The UK’s biggest insurer Aviva on Thursday unveiled plans to break up UK management and cut hundreds of jobs under a radical plan to revive growth at the misfiring firm.

New chief executive Maurice Tulloch will slash 1800 roles, around 6% of Aviva’s 30,000 workforce, via redundancies, axing contractors and freezing some new hires over the next three years.

Tulloch, who replaced former chief executive Mark Wilson in March, has been under pressure to improve Aviva, which has seen its shares stumble 20% over the past five years.

On Thursday he said he wants to make the FTSE 100 composite insurer “more competitive” after specialist rivals, who only sell car insurance or life products for example, stole a march on the company. “I want Aviva to compete against the best of the mono-lines,” he said.

“These life companies and general insurance companies are incredibly focused on their customers and growing and winning.

“I’m not pulling away from the composite [model]... but bringing the whole thing together for me didn’t facilitate that.”

The UK life insurance and general insurance business, which hold number one positions by market share, will be managed separately to take on the specialists. The company has named chief risk officer Angela Darlington as head of the UK life unit, replacing Andy Briggs, and Colm Holmes to run general insurance.

Shore Capital analyst Paul De’Ath said running the divisions separately “makes sense”. “The ability to cross-sell to retail customers has proved difficult to achieve for Aviva, and many more before them.”

The shares rose 1.8%, 7.4p, to 418p.

Aviva will cut costs by £300 million in three years through the job losses, taking the costs bill to £3.7 billion from £4 billion.
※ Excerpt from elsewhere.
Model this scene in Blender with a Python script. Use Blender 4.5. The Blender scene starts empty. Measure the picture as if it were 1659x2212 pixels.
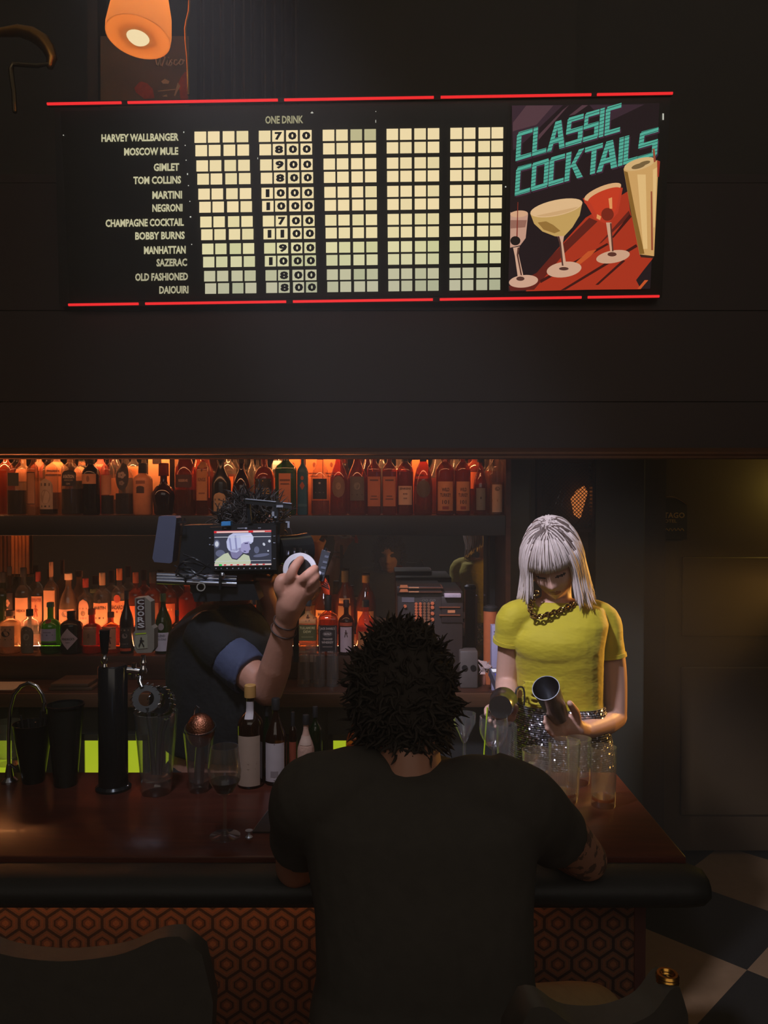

Spending had spiralled under Wilson, with a much-heralded drive into digital with a well-publicised “digital garage” founded in Hoxton.

Now, that business will rolled into the rest of the UK general insurance business, with a tighter grip on spending in the division.

“Quite frankly, over the last four years our costs had moved in the wrong direction. I can’t be competitive unless I’m running an efficient business,” said Tulloch.

“We are moving to a lean group centre. We’ve talked about it for the better part of a decade and today that starts.”